Would you output the whole listing below, exactly as it reads?

........

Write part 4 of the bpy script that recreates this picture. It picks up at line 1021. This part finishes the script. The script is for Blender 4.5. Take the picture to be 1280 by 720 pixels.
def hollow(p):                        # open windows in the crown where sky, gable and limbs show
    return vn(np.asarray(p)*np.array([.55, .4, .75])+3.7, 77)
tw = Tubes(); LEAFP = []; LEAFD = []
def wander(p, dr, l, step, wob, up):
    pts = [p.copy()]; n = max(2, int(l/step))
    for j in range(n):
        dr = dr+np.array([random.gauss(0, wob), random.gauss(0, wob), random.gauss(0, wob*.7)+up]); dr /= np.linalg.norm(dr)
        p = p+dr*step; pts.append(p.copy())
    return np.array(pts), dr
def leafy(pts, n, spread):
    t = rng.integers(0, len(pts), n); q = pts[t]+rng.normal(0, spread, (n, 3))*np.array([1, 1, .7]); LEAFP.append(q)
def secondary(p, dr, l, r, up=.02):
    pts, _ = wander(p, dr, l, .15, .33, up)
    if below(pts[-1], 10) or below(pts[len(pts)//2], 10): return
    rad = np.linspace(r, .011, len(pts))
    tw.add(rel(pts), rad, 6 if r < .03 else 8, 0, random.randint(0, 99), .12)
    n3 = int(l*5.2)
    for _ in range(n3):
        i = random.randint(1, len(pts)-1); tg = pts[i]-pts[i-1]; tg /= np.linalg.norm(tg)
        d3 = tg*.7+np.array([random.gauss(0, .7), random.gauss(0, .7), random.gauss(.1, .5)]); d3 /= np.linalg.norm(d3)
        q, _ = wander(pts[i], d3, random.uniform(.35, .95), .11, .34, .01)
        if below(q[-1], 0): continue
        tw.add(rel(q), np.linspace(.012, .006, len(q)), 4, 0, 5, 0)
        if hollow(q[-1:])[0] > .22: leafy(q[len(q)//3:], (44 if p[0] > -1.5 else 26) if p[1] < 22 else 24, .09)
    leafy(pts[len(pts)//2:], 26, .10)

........

# EXERCISE RESULT
Write part 4 of the bpy script that recreates this picture. It picks up at line 1021. This part finishes the script. The script is for Blender 4.5. Take the picture to be 1280 by 720 pixels.
def hollow(p):                        # open windows in the crown where sky, gable and limbs show
    return vn(np.asarray(p)*np.array([.55, .4, .75])+3.7, 77)
tw = Tubes(); LEAFP = []; LEAFD = []
def wander(p, dr, l, step, wob, up):
    pts = [p.copy()]; n = max(2, int(l/step))
    for j in range(n):
        dr = dr+np.array([random.gauss(0, wob), random.gauss(0, wob), random.gauss(0, wob*.7)+up]); dr /= np.linalg.norm(dr)
        p = p+dr*step; pts.append(p.copy())
    return np.array(pts), dr
def leafy(pts, n, spread):
    t = rng.integers(0, len(pts), n); q = pts[t]+rng.normal(0, spread, (n, 3))*np.array([1, 1, .7]); LEAFP.append(q)
def secondary(p, dr, l, r, up=.02):
    pts, _ = wander(p, dr, l, .15, .33, up)
    if below(pts[-1], 10) or below(pts[len(pts)//2], 10): return
    rad = np.linspace(r, .011, len(pts))
    tw.add(rel(pts), rad, 6 if r < .03 else 8, 0, random.randint(0, 99), .12)
    n3 = int(l*5.2)
    for _ in range(n3):
        i = random.randint(1, len(pts)-1); tg = pts[i]-pts[i-1]; tg /= np.linalg.norm(tg)
        d3 = tg*.7+np.array([random.gauss(0, .7), random.gauss(0, .7), random.gauss(.1, .5)]); d3 /= np.linalg.norm(d3)
        q, _ = wander(pts[i], d3, random.uniform(.35, .95), .11, .34, .01)
        if below(q[-1], 0): continue
        tw.add(rel(q), np.linspace(.012, .006, len(q)), 4, 0, 5, 0)
        if hollow(q[-1:])[0] > .22: leafy(q[len(q)//3:], (44 if p[0] > -1.5 else 26) if p[1] < 22 else 24, .09)
    leafy(pts[len(pts)//2:], 26, .10)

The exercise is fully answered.